WHAT IS ASKED: Keep pictures out. Copy exactly the lines from the one containing "Recreate this scene" to the one containing "COL = sc.collection", endpoints included.

LISTED RECORDS:

** START **

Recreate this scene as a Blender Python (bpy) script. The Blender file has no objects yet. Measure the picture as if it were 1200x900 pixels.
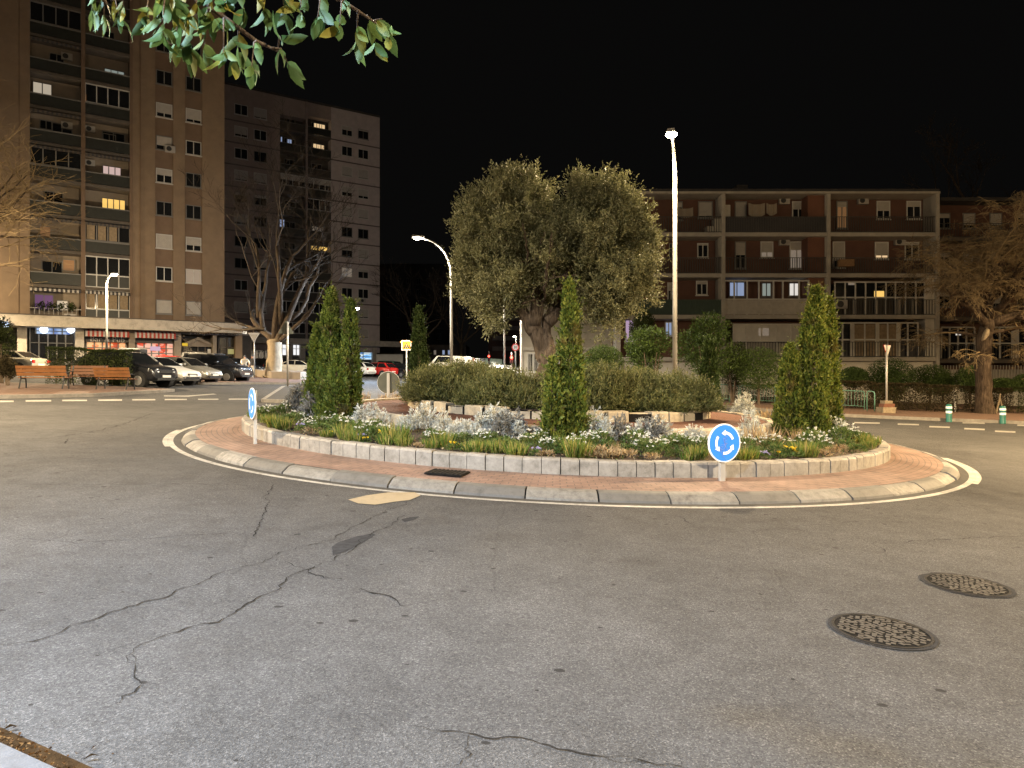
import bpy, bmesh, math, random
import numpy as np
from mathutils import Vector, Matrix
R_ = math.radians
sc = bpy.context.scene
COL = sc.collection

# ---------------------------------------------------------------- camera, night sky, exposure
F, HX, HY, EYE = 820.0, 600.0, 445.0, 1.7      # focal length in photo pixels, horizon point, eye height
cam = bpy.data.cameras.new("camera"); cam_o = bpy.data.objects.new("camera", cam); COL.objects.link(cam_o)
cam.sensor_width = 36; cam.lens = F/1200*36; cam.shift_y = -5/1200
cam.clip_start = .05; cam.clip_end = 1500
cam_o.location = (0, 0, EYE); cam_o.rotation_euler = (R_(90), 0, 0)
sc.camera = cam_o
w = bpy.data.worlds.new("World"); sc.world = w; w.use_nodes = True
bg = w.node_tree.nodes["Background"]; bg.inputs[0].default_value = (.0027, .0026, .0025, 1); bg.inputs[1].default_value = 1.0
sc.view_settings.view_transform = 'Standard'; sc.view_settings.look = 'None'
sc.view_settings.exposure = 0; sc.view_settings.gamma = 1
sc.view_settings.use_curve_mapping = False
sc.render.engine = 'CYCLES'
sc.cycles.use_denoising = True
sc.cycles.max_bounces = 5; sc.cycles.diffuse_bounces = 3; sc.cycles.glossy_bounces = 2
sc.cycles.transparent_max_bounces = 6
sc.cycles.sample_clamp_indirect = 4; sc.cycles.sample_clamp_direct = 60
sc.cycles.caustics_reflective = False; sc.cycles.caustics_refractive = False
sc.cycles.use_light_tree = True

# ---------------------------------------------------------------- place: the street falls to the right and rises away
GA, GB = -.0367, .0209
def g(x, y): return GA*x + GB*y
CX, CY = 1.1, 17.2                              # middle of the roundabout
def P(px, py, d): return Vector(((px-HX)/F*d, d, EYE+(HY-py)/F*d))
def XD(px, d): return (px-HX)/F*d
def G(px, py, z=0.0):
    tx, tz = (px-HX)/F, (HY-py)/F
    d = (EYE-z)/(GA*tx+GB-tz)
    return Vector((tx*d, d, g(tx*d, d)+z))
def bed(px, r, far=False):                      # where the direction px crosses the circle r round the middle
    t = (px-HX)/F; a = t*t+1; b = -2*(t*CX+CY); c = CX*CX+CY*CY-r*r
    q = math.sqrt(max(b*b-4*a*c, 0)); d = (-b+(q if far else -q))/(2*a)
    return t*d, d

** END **
** START **

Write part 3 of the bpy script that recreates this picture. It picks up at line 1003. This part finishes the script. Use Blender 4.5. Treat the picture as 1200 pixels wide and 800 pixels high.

** END **

WRITTEN ANSWER:
Recreate this scene as a Blender Python (bpy) script. The Blender file has no objects yet. Measure the picture as if it were 1200x900 pixels.
import bpy, bmesh, math, random
import numpy as np
from mathutils import Vector, Matrix
R_ = math.radians
sc = bpy.context.scene
COL = sc.collection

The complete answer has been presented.